Link to Talk Video: https://mediaspace.illinois.edu/media/t/1_ovz1g25s
Abstract: The proliferation of edge devices and the gigantic amount of data they generate are distributed everywhere. Such distributed data fuel the intelligence at the edge where data reside. In this talk, I will present my works on how to enable intelligence on large-scale edge devices by leveraging the power of deep learning.
First, I will present my work on designing a task-agnostic privacy-respecting data crowdsourcing framework for learning a feature extractor that can hide user-specified private information from intermediate representations while retaining the high utility of extracted features. Those features can be safely aggregated to train deep neural works for any learning tasks.
Second, I will shift from the centralized setting to the distributed setting for the collaborative learning on edge devices.
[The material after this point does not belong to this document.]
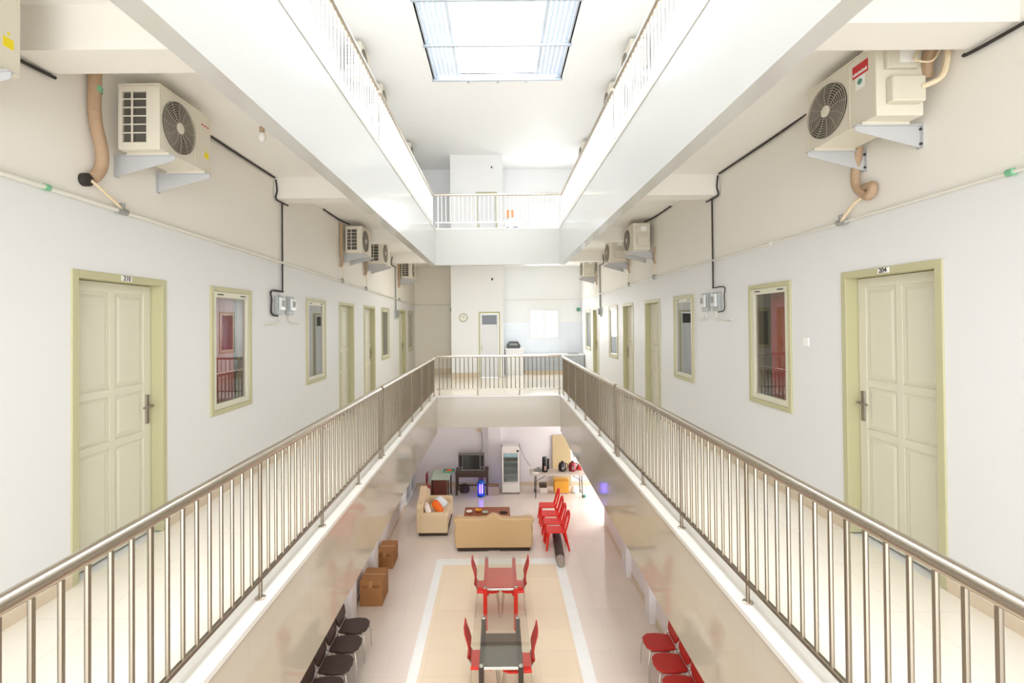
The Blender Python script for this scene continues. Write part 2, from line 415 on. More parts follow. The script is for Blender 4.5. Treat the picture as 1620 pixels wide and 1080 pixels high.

In particular, I will present my work on designing a personalized federated learning system that can jointly improve communication and computation efficiency.
I will also outline future research directions for building billion-scale networked and trustworthy intelligent ecosystem, such as developing ambient intelligent applications, designing scalable and adaptive machine learning algorithms, intelligently employing heterogeneous hardware resources, etc.
Bio: Ang Li is a Ph.D. candidate in the Department of Electrical and Computer Engineering at Duke University working with Prof. Yiran Chen. His research interests lie in the intersection of machine learning and edge computing, with a focus on building large-scale networked and trustworthy intelligent systems to solve practical problems in a collaborative, scalable, secure, and ubiquitous manner. He received the Best Student Paper Award in KDD’20. His research is also applied to commercial products by companies.